Sybille „Bärbel von Ottenheim“
Niclaus Gerhaert von Leyden

Straßburg
1463/64

Rötlicher gemaserter Sandstein, ehemals farbig gefasst
Höhe 23,2 cm

Teilen

Teilen

Eines der populärsten Werke des Liebieghauses ist ein spätgotischer Frauenkopf aus Sandstein. Leicht neigt sich das Haupt nach rechts. Dabei lächelt das schmale Gesicht süffisant unter dem Schleier hervor, der an der rechten Wange einen modisch hochgesteckten Zopf freigibt.

Die vielen Bruchkanten weisen das Stück als Fragment aus. Ursprünglich handelte es sich um die Büste einer Sibylle, einer Seherin der griechischen Mythologie, deren Weissagungen im Mittelalter christlich gedeutet wurden. Sie hatte ihren Platz an der Portalanlage der zerstörten Kanzlei in Straßburg. Oberhalb des Tores lehnte sie sich über dem Stadtwappen und unter der Figur einer thronenden Muttergottes aus einem Scheinfenster.
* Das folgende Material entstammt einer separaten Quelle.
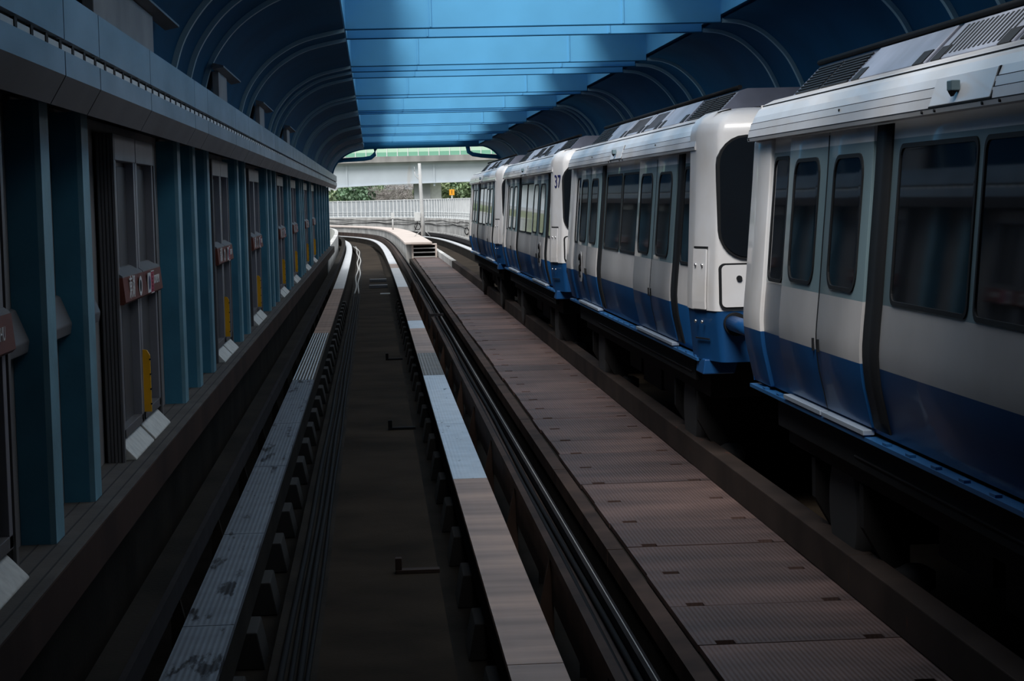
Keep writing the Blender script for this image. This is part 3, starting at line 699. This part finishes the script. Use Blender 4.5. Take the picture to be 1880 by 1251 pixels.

Dabei hielt sie sich mit ihrer linken Hand rechts am Fensterrahmen fest. In ähnlicher Bewegung schaute links aus einem zweiten Fenster ein Prophet, von dem sich im Straßburger Frauenhaus-Museum ebenfalls nur der Kopf erhalten hat. Doch sind von beiden Büsten Gipsabgüsse erhalten.

Der für die Skulpturen verantwortliche Niclaus Gerhaert von Leyden war der herausragende Bildhauer seiner Zeit in Mitteleuropa. Seine handwerklichen Fertigkeiten waren überragend, und seine Figuren agierten im Raum und waren so voller Leben, wie dies kaum einer seiner Zeitgenossen zu gestalten vermochte. Gerade diese ehemals noch durch Bemalung gesteigerte Lebensnähe dürfte erklären, warum an die Stelle der eigentlichen Bedeutung der Büsten rasch die Namen realer Personen traten. Noch heute kursieren die seit dem 16. Jahrhundert nachweisbaren Benennungen als Graf Jakob von Lichtenberg, der zur Entstehungszeit des Portals, 1463/64, amtierende Straßburger Stadtvogt, und seine Mätresse Bärbel von Ottenheim.